### OBJECTIVE
Write out the entire listing below exactly, with the pictures left out.

===== RECORDED DATA =====

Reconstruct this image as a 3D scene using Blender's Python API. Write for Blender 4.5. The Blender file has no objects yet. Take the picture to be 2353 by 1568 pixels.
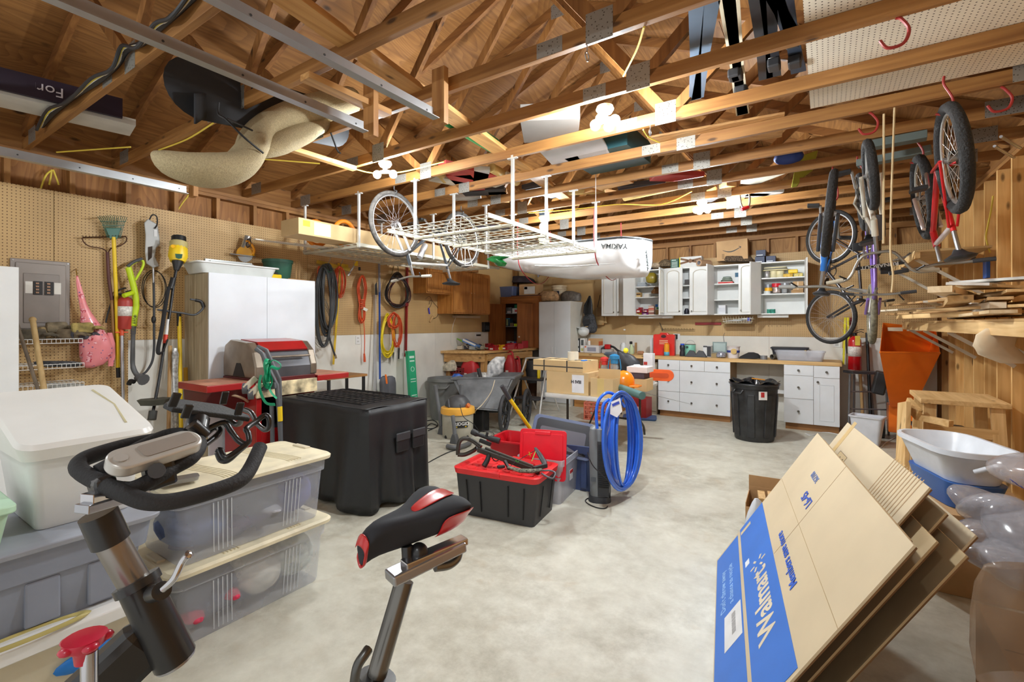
import bpy,bmesh,math,random
from mathutils import Vector as V,Matrix,Euler
random.seed(7)
R = math.radians;PI = math.pi
S = bpy.context.scene
COL = S.collection
H = 1.57;CL = 3.05
XL,XR,YB = -5.65,1.31,8.85
YAW = R(33.4);F_ = 1092.0
cam = bpy.data.cameras.new('camera');co = bpy.data.objects.new('camera',cam);COL.objects.link(co)
co.location = (0,0,H);co.rotation_euler = (PI/2,0,YAW)
cam.sensor_width = 36;cam.lens = 36*F_/2353;cam.shift_y = -39/2353;cam.clip_start = .05
S.camera = co
wd = bpy.data.worlds.new('world');S.world = wd;wd.use_nodes = True
wd.node_tree.nodes['Background'].inputs[0].default_value = (1,1,.97,1)
wd.node_tree.nodes['Background'].inputs[1].default_value = .5
S.view_settings.view_transform = 'Standard';S.view_settings.look = 'None'
S.view_settings.gamma = 1;S.view_settings.exposure = 0.86;S.view_settings.use_curve_mapping = False
BULB_W = 44.0
CY,SY = math.cos(YAW),math.sin(YAW)
def ray(x,y):
    u = (x-1176.5)/F_;v = (745-y)/F_
    return V((CY*u-SY,SY*u+CY,v))
CAM = V((0,0,H))
def P(x,y,d): return CAM + ray(x,y)*d
def PZ(x,y,z=0.0):
    r = ray(x,y);return CAM + r*((z-H)/r.z)
def PX(x,y,X): r = ray(x,y);return CAM + r*(X/r.x)
def PY(x,y,Y): r = ray(x,y);return CAM + r*(Y/r.y)
MC = {}
def lin(c):
    r = []
    for k in c[:3]:
        k = k/255.0
        r.append(k/12.92 if k <= .04045 else ((k+.055)/1.055)**2.4)
    return (*r,1)
def newmat(n):
    m = bpy.data.materials.new(n);m.use_nodes = True
    return m,m.node_tree.nodes,m.node_tree.links,m.node_tree.nodes['Principled BSDF']
def node(ns,t,**k):
    n = ns.new(t)
    for a,b in k.items():
        if a in n.inputs: n.inputs[a].default_value = b
        else: setattr(n,a,b)
    return n
def coords(ns,ls,sc=(1,1,1),rnd=True):
    tc = ns.new('ShaderNodeTexCoord');mp = ns.new('ShaderNodeMapping');mp.inputs['Scale'].default_value = sc
    if rnd:
        oi = ns.new('ShaderNodeObjectInfo');mu = ns.new('ShaderNodeMath');mu.operation = 'MULTIPLY';mu.inputs[1].default_value = 37.0
        ls.new(oi.outputs['Random'],mu.inputs[0])
        ad = ns.new('ShaderNodeVectorMath');ad.operation = 'ADD'
        ls.new(tc.outputs['Object'],ad.inputs[0]);ls.new(mu.outputs[0],ad.inputs[1]);ls.new(ad.outputs[0],mp.inputs[0])
    else: ls.new(tc.outputs['Object'],mp.inputs[0])
    return mp.outputs[0]
def mixc(ns,ls,fac,a,b,mode='MIX'):
    m = ns.new('ShaderNodeMix');m.data_type = 'RGBA';m.blend_type = mode
    for s,v in ((0,fac),(6,a),(7,b)):
        if hasattr(v,'is_output') or hasattr(v,'links'): ls.new(v,m.inputs[s])
        else: m.inputs[s].default_value = v
    return m.outputs[2]
def ramp(ns,ls,src,a,b,ca=(0,0,0,1),cb=(1,1,1,1)):
    r = ns.new('ShaderNodeValToRGB');r.color_ramp.elements[0].position = a;r.color_ramp.elements[1].position = b
    r.color_ramp.elements[0].color = ca;r.color_ramp.elements[1].color = cb
    ls.new(src,r.inputs[0]);return r.outputs[0]
def bumpit(ns,ls,bs,src,st,dist=.01):
    b = ns.new('ShaderNodeBump');b.inputs['Strength'].default_value = st;b.inputs['Distance'].default_value = dist
    ls.new(src,b.inputs['Height']);ls.new(b.outputs[0],bs.inputs['Normal'])
def M(c,rough=.5,metal=0,var=.06,vs=6,bump=0,bs=30,trans=0,alpha=1,emit=0,coat=0):
    """plain material of one colour (0-255 sRGB) with a little uneven wear"""
    key = (tuple(c),rough,metal,var,vs,bump,bs,trans,alpha,emit,coat)
    if key in MC: return MC[key]
    m,ns,ls,b = newmat('mat_%02x%02x%02x' % tuple(int(k) for k in c[:3]))
    L = lin(c)
    b.inputs['Base Color'].default_value = L;b.inputs['Roughness'].default_value = rough;b.inputs['Metallic'].default_value = metal
    if var > 0:
        co_ = coords(ns,ls)
        n = node(ns,'ShaderNodeTexNoise',Scale=vs,Detail=4.0);ls.new(co_,n.inputs['Vector'])
        hi = tuple(min(1,k*(1+var*1.5)) for k in L[:3])+(1,);lo = tuple(k*(1-var*1.5) for k in L[:3])+(1,)
        ls.new(ramp(ns,ls,n.outputs['Fac'],.3,.7,lo,hi),b.inputs['Base Color'])
    if bump:
        n2 = node(ns,'ShaderNodeTexNoise',Scale=bs,Detail=3.0);ls.new(coords(ns,ls),n2.inputs['Vector'])
        bumpit(ns,ls,b,n2.outputs['Fac'],bump)
    if trans: b.inputs['Transmission Weight'].default_value = trans;b.inputs['IOR'].default_value = 1.3
    if alpha < 1: b.inputs['Alpha'].default_value = alpha
    if coat: b.inputs['Coat Weight'].default_value = coat;b.inputs['Coat Roughness'].default_value = .15
    if emit: b.inputs['Emission Color'].default_value = L;b.inputs['Emission Strength'].default_value = emit
    MC[key] = m;return m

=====

### PROBLEM SOLUTION
Reconstruct this image as a 3D scene using Blender's Python API. Write for Blender 4.5. The Blender file has no objects yet. Take the picture to be 2353 by 1568 pixels.
import bpy,bmesh,math,random
from mathutils import Vector as V,Matrix,Euler
random.seed(7)
R = math.radians;PI = math.pi
S = bpy.context.scene
COL = S.collection
H = 1.57;CL = 3.05
XL,XR,YB = -5.65,1.31,8.85
YAW = R(33.4);F_ = 1092.0
cam = bpy.data.cameras.new('camera');co = bpy.data.objects.new('camera',cam);COL.objects.link(co)
co.location = (0,0,H);co.rotation_euler = (PI/2,0,YAW)
cam.sensor_width = 36;cam.lens = 36*F_/2353;cam.shift_y = -39/2353;cam.clip_start = .05
S.camera = co
wd = bpy.data.worlds.new('world');S.world = wd;wd.use_nodes = True
wd.node_tree.nodes['Background'].inputs[0].default_value = (1,1,.97,1)
wd.node_tree.nodes['Background'].inputs[1].default_value = .5
S.view_settings.view_transform = 'Standard';S.view_settings.look = 'None'
S.view_settings.gamma = 1;S.view_settings.exposure = 0.86;S.view_settings.use_curve_mapping = False
BULB_W = 44.0
CY,SY = math.cos(YAW),math.sin(YAW)
def ray(x,y):
    u = (x-1176.5)/F_;v = (745-y)/F_
    return V((CY*u-SY,SY*u+CY,v))
CAM = V((0,0,H))
def P(x,y,d): return CAM + ray(x,y)*d
def PZ(x,y,z=0.0):
    r = ray(x,y);return CAM + r*((z-H)/r.z)
def PX(x,y,X): r = ray(x,y);return CAM + r*(X/r.x)
def PY(x,y,Y): r = ray(x,y);return CAM + r*(Y/r.y)
MC = {}
def lin(c):
    r = []
    for k in c[:3]:
        k = k/255.0
        r.append(k/12.92 if k <= .04045 else ((k+.055)/1.055)**2.4)
    return (*r,1)
def newmat(n):
    m = bpy.data.materials.new(n);m.use_nodes = True
    return m,m.node_tree.nodes,m.node_tree.links,m.node_tree.nodes['Principled BSDF']
def node(ns,t,**k):
    n = ns.new(t)
    for a,b in k.items():
        if a in n.inputs: n.inputs[a].default_value = b
        else: setattr(n,a,b)
    return n
def coords(ns,ls,sc=(1,1,1),rnd=True):
    tc = ns.new('ShaderNodeTexCoord');mp = ns.new('ShaderNodeMapping');mp.inputs['Scale'].default_value = sc
    if rnd:
        oi = ns.new('ShaderNodeObjectInfo');mu = ns.new('ShaderNodeMath');mu.operation = 'MULTIPLY';mu.inputs[1].default_value = 37.0
        ls.new(oi.outputs['Random'],mu.inputs[0])
        ad = ns.new('ShaderNodeVectorMath');ad.operation = 'ADD'
        ls.new(tc.outputs['Object'],ad.inputs[0]);ls.new(mu.outputs[0],ad.inputs[1]);ls.new(ad.outputs[0],mp.inputs[0])
    else: ls.new(tc.outputs['Object'],mp.inputs[0])
    return mp.outputs[0]
def mixc(ns,ls,fac,a,b,mode='MIX'):
    m = ns.new('ShaderNodeMix');m.data_type = 'RGBA';m.blend_type = mode
    for s,v in ((0,fac),(6,a),(7,b)):
        if hasattr(v,'is_output') or hasattr(v,'links'): ls.new(v,m.inputs[s])
        else: m.inputs[s].default_value = v
    return m.outputs[2]
def ramp(ns,ls,src,a,b,ca=(0,0,0,1),cb=(1,1,1,1)):
    r = ns.new('ShaderNodeValToRGB');r.color_ramp.elements[0].position = a;r.color_ramp.elements[1].position = b
    r.color_ramp.elements[0].color = ca;r.color_ramp.elements[1].color = cb
    ls.new(src,r.inputs[0]);return r.outputs[0]
def bumpit(ns,ls,bs,src,st,dist=.01):
    b = ns.new('ShaderNodeBump');b.inputs['Strength'].default_value = st;b.inputs['Distance'].default_value = dist
    ls.new(src,b.inputs['Height']);ls.new(b.outputs[0],bs.inputs['Normal'])
def M(c,rough=.5,metal=0,var=.06,vs=6,bump=0,bs=30,trans=0,alpha=1,emit=0,coat=0):
    """plain material of one colour (0-255 sRGB) with a little uneven wear"""
    key = (tuple(c),rough,metal,var,vs,bump,bs,trans,alpha,emit,coat)
    if key in MC: return MC[key]
    m,ns,ls,b = newmat('mat_%02x%02x%02x' % tuple(int(k) for k in c[:3]))
    L = lin(c)
    b.inputs['Base Color'].default_value = L;b.inputs['Roughness'].default_value = rough;b.inputs['Metallic'].default_value = metal
    if var > 0:
        co_ = coords(ns,ls)
        n = node(ns,'ShaderNodeTexNoise',Scale=vs,Detail=4.0);ls.new(co_,n.inputs['Vector'])
        hi = tuple(min(1,k*(1+var*1.5)) for k in L[:3])+(1,);lo = tuple(k*(1-var*1.5) for k in L[:3])+(1,)
        ls.new(ramp(ns,ls,n.outputs['Fac'],.3,.7,lo,hi),b.inputs['Base Color'])
    if bump:
        n2 = node(ns,'ShaderNodeTexNoise',Scale=bs,Detail=3.0);ls.new(coords(ns,ls),n2.inputs['Vector'])
        bumpit(ns,ls,b,n2.outputs['Fac'],bump)
    if trans: b.inputs['Transmission Weight'].default_value = trans;b.inputs['IOR'].default_value = 1.3
    if alpha < 1: b.inputs['Alpha'].default_value = alpha
    if coat: b.inputs['Coat Weight'].default_value = coat;b.inputs['Coat Roughness'].default_value = .15
    if emit: b.inputs['Emission Color'].default_value = L;b.inputs['Emission Strength'].default_value = emit
    MC[key] = m;return m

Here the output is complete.